It was a grand and glorious spring - that year of our graduation.
It was as if time had speeded up - rushing through the seasons to early summer - and then slowed down, almost stopped, pausing, like the rest of the world in honor of our accomplishment.
The world was young then, alive with possibilities, nothing proscribed. Everything was as it should have been - or else we would soon make it so, for we were the class of 1911.
Every graduation is special, pregnant with promise, full of hope.
And so it should be.
Yet I have become aware of a major gap in your education, almost all of you are ignorant about post turtles.
Travel with me down a dusty road in west Texas, where we come upon a turtle perched on top of the post of a barbed wire fence. (I know that this class will immediately realize that it is most likely a tortoise, not a turtle, but cowboys pay little attention to such fine distinctions.)

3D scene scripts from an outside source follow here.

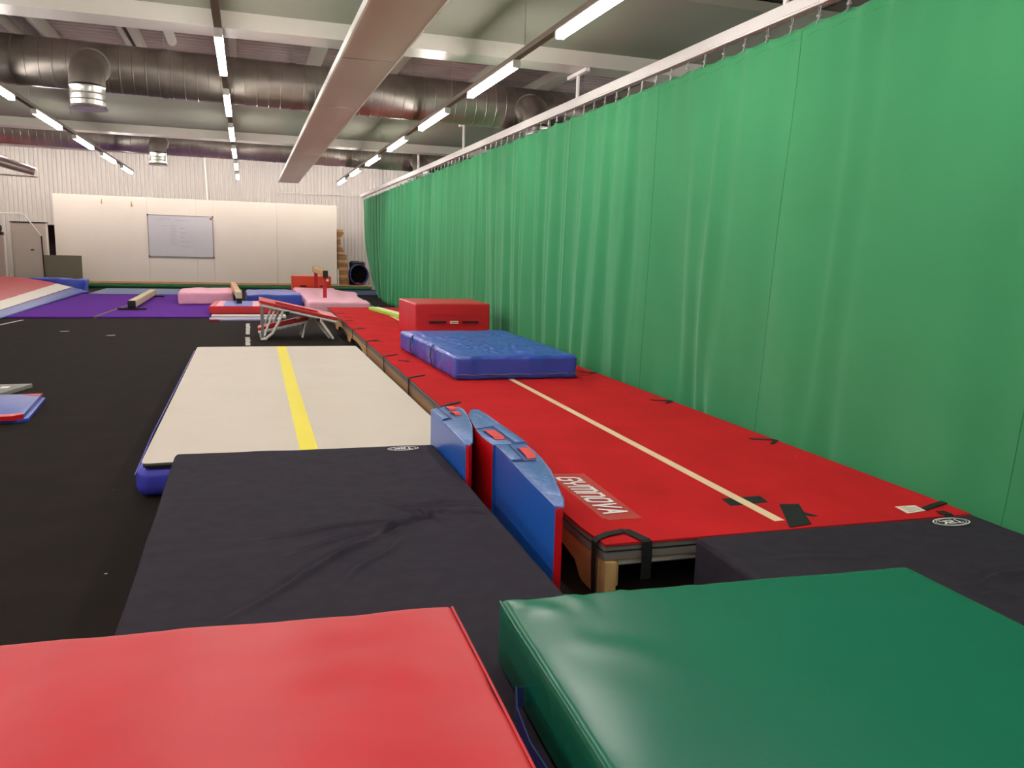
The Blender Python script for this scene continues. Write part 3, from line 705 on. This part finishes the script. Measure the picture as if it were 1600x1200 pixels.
def rd(P, n, u, v):
    d = .006*fbm(P, 2.2, 11) + .0025*fbm(P, 6, 12)
    if n.z > .5: d += ridge(P, (.45, 2.0), (-.1, 1.95), .003, .05) + ridge(P, (.45, 1.7), (.05, 1.85), .003, .05) + ridge(P, (.4, 1.4), (.0, 1.6), .003, .05)
    return d
t = thing('gym_mat', 'glossy red vinyl gym mat in the left foreground', 'gym mat', (-.2, 1.1, .3), 'vinyl mats in the foreground')
soft('mat_cover', [(-.97, .1), (.485, .1), (.532, 2.085), (-.95, 2.17)], .307, .505, .02, 'redvinyl', t, .03, rd, puff=.002)
tubeo('seam_piping', [(.528, 2.07, .502), (.52, 1.7, .502), (.51, 1.3, .502), (.487, .2, .502)], .0035, 'redvinyl', t, 6)

# ================================================================== FAR FLOOR MATS
t = link('roll_out_mat', prism(bmesh.new(), [(-4.42, 17.52), (-2.93, 17.52), (-2.52, 25.2), (-4.42, 25.2)], 0, .03, .004), 'purple'); tag(t, 'purple roll-out floor mat beside the striped inflatable', 'floor mat', 'purple roll-out mats')
t = link('roll_out_mat', prism(bmesh.new(), [(-2.85, 17.52), (-.76, 17.55), (-.80, 25.0), (-2.44, 25.2)] , 0, .03, .004), 'purple'); tag(t, 'purple roll-out floor mat under the cream low beam', 'floor mat', 'purple roll-out mats')
t = link('joint_strip', prism(bmesh.new(), [(-2.92, 17.54), (-2.86, 17.54), (-2.45, 25.15), (-2.51, 25.15)], .0, .033), 'gap'); tag(t, 'thin pale strip joining the two purple mats', 'joint strip')
t = boxo('floor_mat', -4.3, -.2, 25.25, 28.4, 0, .035, 'slateblue', None, .004); tag(t, 'slate blue floor mat between purple mats and platform', 'floor mat')
t = boxo('floor_mat', 2.95, 4.2, 25.6, 28.4, 0, .05, 'darkblue', None, .004); tag(t, 'dark blue floor mat in front of the platform near the curtain', 'floor mat')
t = boxo('floor_mat', 2.75, 3.05, 18.6, 21.5, 0, .05, 'slateblue', None, .004); tag(t, 'slate blue mat edge sticking out right of the pink covered mat', 'floor mat')
t = link('folding_mat', prism(bmesh.new(), [(-.73, 16.85), (.62, 16.95), (.66, 17.42), (-.77, 17.35)], 0, .03, .004), 'slateblue'); tag(t, 'thin lilac blue folding mat with red corner before the red mat', 'folding mat')
link('red_corner', prism(bmesh.new(), [(-.735, 16.84), (-.56, 16.85), (-.58, 16.9), (-.74, 16.9)], .001, .032), 'wedgered', t)
MT['lilac'] = mat('lilac_mat', (150, 146, 190), .45)
t.data.materials.clear(); t.data.materials.append(MT['lilac'])
t = boxo('folding_mat', -.74, .75, 17.55, 17.95, .0, .05, 'whitetube', None, .004); tag(t, 'white edged thin mat under the front of the red and blue mat', 'folding mat')

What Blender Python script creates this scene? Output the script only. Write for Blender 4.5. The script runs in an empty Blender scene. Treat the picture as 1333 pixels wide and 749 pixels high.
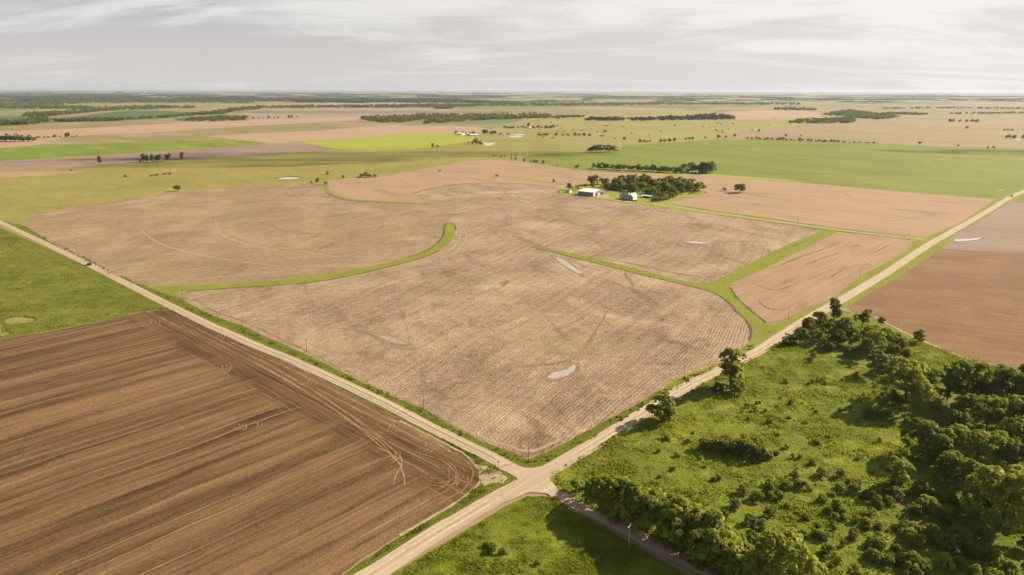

The turtle has no idea where it is, or how it came to be on top of the post, or what to do now that it is up there.
And it certainly has no idea how to get down.
And so it sits there, in a state of perpetual bewilderment, suspended between earth and sky, between the next moment and the last.
Each major achievement in life has a little bit of this feeling to it - as if one is suspended, like a moment in midsummer between spring and fall, poised between the known and the unknown.
You will each have a series of achievements in your lives. Each is a threshold to be crossed, ridgelines between watersheds, opportunities for discovery.
But rest assured that there are no post turtles in this class.
You have earned this moment, it is both culmination and commencement.
You have learned that in this process of becoming - in this flow of discovery - that there is great joy.
You have also learned that there are moments to celebrate being, to pause and reflect on all that has enabled the present, and in doing so to summon all those forces to make a purposeful commitment to empowering your own future.
And to celebrate with love and gratitude the special opportunities and special people who have contributed so much to who you are at this moment.
As we celebrate you this day, we are proud of you, we love you, and with all our substance we wish you well and godspeed.
Carry with you the knowledge that the opportunity to make a difference is precisely equal to the responsibility to make a difference.
Carry with you the words of Henry David Thoreau:
Remember thy creator in the days of thy youth. Rise free from care before the dawn and seek adventure. Let the noon find thee by other lakes, and the nights overtake thee everywhere at home. There are no larger fields than these, no worthier games than may here be played. Grow wild according to thy nature.
To all gathered here it is an honor and pleasure to welcome you to the 35th graduation of College of the Atlantic.